Kahn's colleague and Boalt Hall classmate Victor Sherman said that Kahn is far
from the only burnt-out case in the criminal defense ranks. "We're all
burned out," said Sherman. "It's tiring."
But Sherman said Kahn
stands apart from his peers who are "too afraid to make a lifestyle change."
Kahn, Sherman said, has "always been the class clown."
Kahn's main claim to
fame probably is that he defended one of the spies in a case that became the
basis for the film, "The Falcon and The Snowman." Ironically, Kahn
sued the film's producers for allegedly distorting his role in the case. The
case settled, reputedly for a satisfactory sum. Eight years ago, Kahn got into
hot water with the State Bar because he hired a company to pass out handbills
advertising his legal services at the doors of Los Angeles County courthouses.
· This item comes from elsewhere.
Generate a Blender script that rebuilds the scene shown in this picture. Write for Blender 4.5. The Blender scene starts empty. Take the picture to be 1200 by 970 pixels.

The Bar contended that advertising at the very portals of justice was unethical.
Kahn said he settled the matter rather than risk discipline. "They made
me promise not to do it anymore," Kahn said.
Now, Kahn is making
promises to himself. "I'm 100% certain I'm on my way to a full time comedy
career," Kahn said. But he conceded that wishes don't always come true.
"That doesn't mean it's going to happen," he said. Reality is no joke.